Qual o problema de Maestro, então? Bom, o primeiro (e mais escancarado) é a velocidade com que o roteiro de Singer e Cooper passa por diversos estágios do relacionamento entre Leonard e Felicia e de seus arcos individuais: se num momento eles estão perdidamente apaixonados entre si, pouco depois já se passaram alguns anos, algumas atitudes específicas do marido levam a um atrito com a esposa e daí ambos se distanciam até eventualmente se reaproximarem – e, embora os motivos para cada briga/reconciliação sejam explicados através de diálogos expositivos (que são o que menos falta aqui, por sinal), eles quase nunca são mostrados de modo a levar o público a senti-los de fato, já que o filme salta bruscamente de um conflito que acabou de ser estabelecido a uma resolução que levou anos para se articular. Da mesma forma, não deixa de ser decepcionante que o filme abra mão de alguns aspectos importantes da vida de Bernstein a fim de não desagradar uma parte mais, digamos, conversadora (eufemismo para “intolerante”) da audiência: ora, para que estabelecer a interação do personagem-título com outros homens e seu eventual vício em drogas (lícitas e ilícitas) como fatores determinantes para as desavenças do casal se tais questões se limitarão a uma ceninha brevíssima (que será prontamente esquecida) aqui e outra ali?
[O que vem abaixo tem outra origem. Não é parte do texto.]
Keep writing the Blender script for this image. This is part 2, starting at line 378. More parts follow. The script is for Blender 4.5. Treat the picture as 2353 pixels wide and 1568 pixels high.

Com isso, a impressão que fica ao fim de Maestro é a de incompletude, soando superficial a ponto de diluir boa parte do peso dramático de cada etapa da história. Além disso, é difícil ignorar que várias das decisões estilísticas de Bradley Cooper e do diretor de fotografia Matthew Libatique (as variações na razão de aspecto; a alternância entre preto-e-branco e colorido; as tomadas que atravessam cenários enquanto acompanham Bernstein zarpando da cama até o palco) raramente parecem desempenhar uma função além do mero exibicionismo, por mais eficientes que sejam de um ponto de vista puramente técnico. (Dito isso, o plano que traz a sombra gigantesca do compositor “engolindo” Felicia, minúscula, nos bastidores de uma apresentação é fabuloso; um dos poucos momentos em que Cooper consegue dizer algo mais por imagens que por palavras óbvias.)
Entre a megalomania e o intimismo, Maestro acaba se perdendo ao tentar se firmar como uma obra tecnicamente vistosa e, ao mesmo tempo, dramaticamente introspectiva.